• Exercise directions: Retype nothing but the lines from the start of the material up to and including the line with "cp, sp_ = math.cos(PITCH), math.sin(PITCH)". Pictures don't belong in the copy.

• Information provided:

## begin

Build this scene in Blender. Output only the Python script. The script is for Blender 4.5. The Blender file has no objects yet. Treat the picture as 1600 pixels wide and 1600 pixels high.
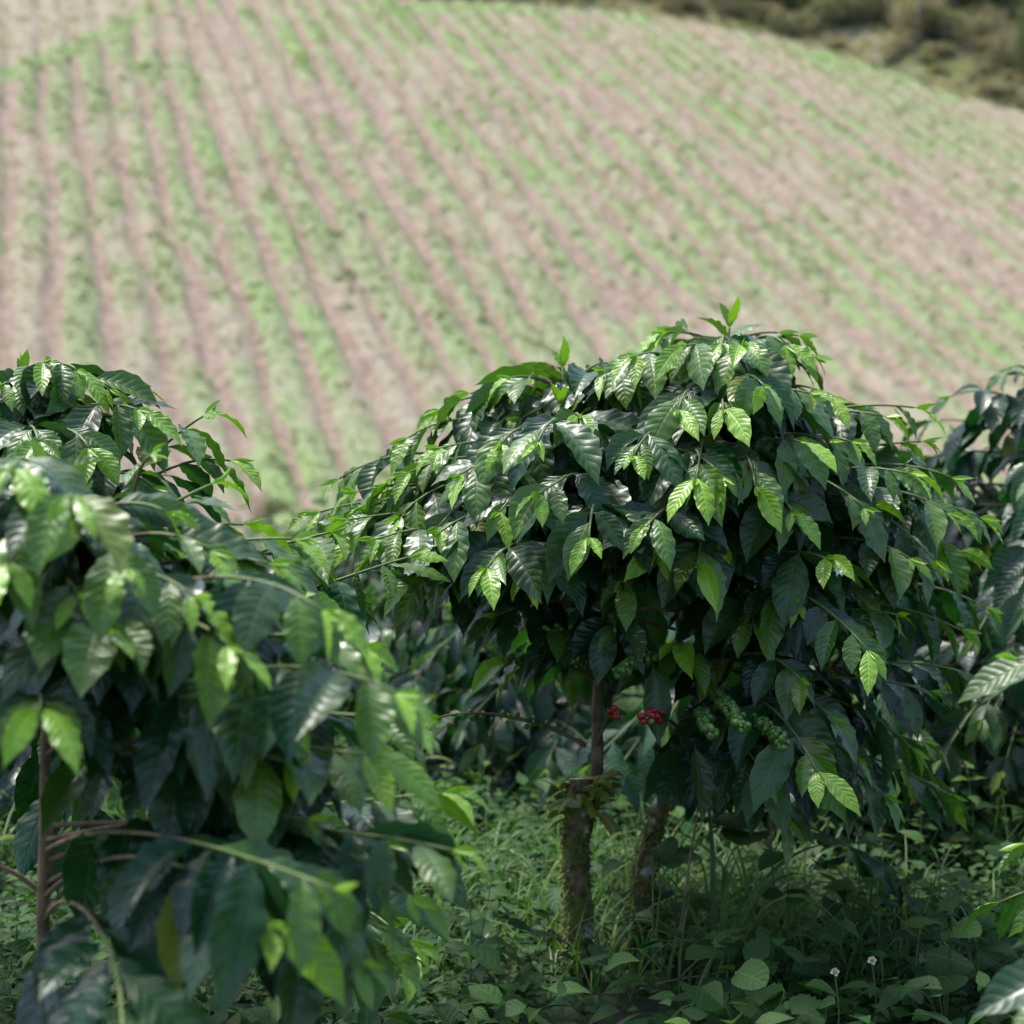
import bpy, math
import numpy as np
from mathutils import Vector

S = bpy.context.scene
COL = S.collection
R = math.radians
CAM_Z = 1.35
FPX = 800 / math.tan(R(17.5))          # focal length in photograph pixels (1600 wide)
PITCH = math.atan(180 / FPX)           # camera looks slightly down
cp, sp_ = math.cos(PITCH), math.sin(PITCH)

def ray(px, py):
    x, y = (px - 800) / FPX, (800 - py) / FPX
    return np.array([x, cp + y * sp_, -sp_ + y * cp])

def P(px, py, d):
    r = ray(px, py)
    return np.array([0, 0, CAM_Z]) + r * (d / r[1])

def nrm(a):
    a = np.asarray(a, float)
    return a / (np.linalg.norm(a, axis=-1, keepdims=True) + 1e-12)

# ------------------------------------------------------------------ noise
_NG = {}
def vnoise(x, y, seed=0):
    x = np.asarray(x, float); y = np.asarray(y, float)
    if seed not in _NG: _NG[seed] = np.random.default_rng(seed).random((256, 256))
    g = _NG[seed]
    xi = np.floor(x).astype(int); yi = np.floor(y).astype(int)
    fx = x - xi; fy = y - yi
    fx = fx * fx * (3 - 2 * fx); fy = fy * fy * (3 - 2 * fy)
    a = g[xi % 256, yi % 256]; b = g[(xi + 1) % 256, yi % 256]
    c = g[xi % 256, (yi + 1) % 256]; d = g[(xi + 1) % 256, (yi + 1) % 256]
    return (a * (1 - fx) + b * fx) * (1 - fy) + (c * (1 - fx) + d * fx) * fy

def fbm(x, y, seed=0, n=4):
    t = 0; a = 0.5; s = 0
    for i in range(n):
        t = t + a * vnoise(x * 2 ** i, y * 2 ** i, seed + i); s += a; a *= 0.55
    return t / s

def sstep(a, b, x):
    t = np.clip((x - a) / (b - a), 0, 1)
    return t * t * (3 - 2 * t)

# ------------------------------------------------------------------ terrain
AZ = R(-17.1)
U2 = np.array([math.sin(AZ), math.cos(AZ)]); V2 = np.array([math.cos(AZ), -math.sin(AZ)])
S0 = 38.0; HZ = -2.0; SLOPE = math.tan(R(27.5))
ROW = 1.4

BANK = None
def hill_z(s, t):
    q = s - S0
    ramp = np.where(q > 0, np.sqrt(q * q + 4) - 2, 0)
    z = HZ + SLOPE * ramp
    z = z - 0.0006 * np.clip(t - 14, 0, 60) ** 2 * sstep(0, 18, q)     # rounded shoulder to the right
    z = z - 0.0015 * np.clip(q - 34, 0, 70) ** 2                   # eases over towards the crest
    if BANK is not None:
        over = s - np.interp(t, BANK[0], BANK[1], left=BANK[1][0] + 6, right=BANK[1][-1]) - 1.0
        z = z + .5 * sstep(0, 3, over) + .12 * np.clip(over - 2, 0, 25) * sstep(-8, 12, t)
    return z

def base_z(x, y):
    x = np.asarray(x, float); y = np.asarray(y, float)
    s = x * U2[0] + y * U2[1]; t = x * V2[0] + y * V2[1]
    near = 0.05 + (HZ - 0.05) * sstep(4.5, 40, y)
    near = near + 0.05 * (fbm(x * 0.7, y * 0.7, 5) - .5)
    w = sstep(S0 - 3, S0 + 1, s)
    return near * (1 - w) + hill_z(np.minimum(s, 120), np.clip(t, -90, 90)) * w

def hit(px, py):
    """where a view ray meets the hillside"""
    r = ray(px, py); o = np.array([0, 0, CAM_Z])
    lo = 20.0
    for d in np.arange(25, 160, 0.25):
        p = o + r * d
        if p[2] < base_z(p[0], p[1]):
            return p
    return o + r * 120

def st(p):
    return p[0] * U2[0] + p[1] * U2[1], p[0] * V2[0] + p[1] * V2[1]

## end

• Complete output:
Build this scene in Blender. Output only the Python script. The script is for Blender 4.5. The Blender file has no objects yet. Treat the picture as 1600 pixels wide and 1600 pixels high.
import bpy, math
import numpy as np
from mathutils import Vector

S = bpy.context.scene
COL = S.collection
R = math.radians
CAM_Z = 1.35
FPX = 800 / math.tan(R(17.5))          # focal length in photograph pixels (1600 wide)
PITCH = math.atan(180 / FPX)           # camera looks slightly down
cp, sp_ = math.cos(PITCH), math.sin(PITCH)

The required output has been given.